Merger and acquisition (M&A) activity in India halved in value this year from 2018, reflecting fewer billion-dollar deals, according to consulting firm PwC India.
The year so far saw 765 deals worth $37 billion, according to PwC’s Deals in India: Annual Review And Outlook for 2020 report. It said there were only 11 deals valued at over $1 billion each in 2019, compared with 2018 which saw 25 mega-deals with the highlight being Walmart Inc.’s $16 billion acquisition of Flipkart.
Challenging global macroeconomic factors such as the US-China trade war contributed to the slowdown in deal activity as investors took a cautious approach.
Despite the subdued global mood, M&A deals by foreign firms saw an uptick with inbound deal activity making up 32% of M&A deal value this year, an increase from last year’s value of 28%.

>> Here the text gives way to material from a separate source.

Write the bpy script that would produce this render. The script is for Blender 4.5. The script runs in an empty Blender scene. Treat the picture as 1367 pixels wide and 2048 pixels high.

“India has witnessed significant interest from overseas corporates across sectors including Steel, Energy, Infrastructure and Financial Services,” the report said. It said inbound activity totalled around $12 billion this year compared with 2018 which saw deals worth $22.4 billion, including the Walmart-Flipkart deal.
Despite the challenges, foreign players are evidently still bullish on India and eager to take part in the opportunities India presents, it said. “However, this enthusiasm in the near future would be dependent on both domestic and global volatility as well as government reforms,” the report added.
On the private equity (PE) front, investors were seen chasing control transactions or buyouts, with such deals witnessing record high activity this year. “Control has become a key element in most transactions. Investors are increasingly looking for investment opportunities where they can enhance or extract maximum value,” PwC said in its report.
This year, however, saw record buyout activity, surpassing 2018 by 30% in value. There were 45 buyout deals totalling nearly $12 billion in 2019. “Investors are now more keen to play a role in the performance of their investments, to be able to extend their expertise and work towards the profitability of the company. Control transactions eliminate governance concerns and the need to align with other shareholders in terms of operational aspects and very often prove to be more beneficial and convenient to the investor,” the report added.
Apart from governance related issues, buyouts are also being driven by factors such as consolidation and deleveraging.
This year also saw the largest PE transaction so far with Canadian asset manager Brookfield’s $3.7 billion buyout of Reliance Tower Infrastructure Trust surpassing the record set by SoftBank when it invested $2.5 billion in Flipkart in 2017.
With buyouts at an all-time high, platform deals are also gaining traction, according to PwC. “A number of investors are moving towards a more concise or focused investment approach and accordingly adopting a buy and build approach. We are seeing platform deals across multiple sectors including infrastructure, renewables, technology and also debt situations,” the report said.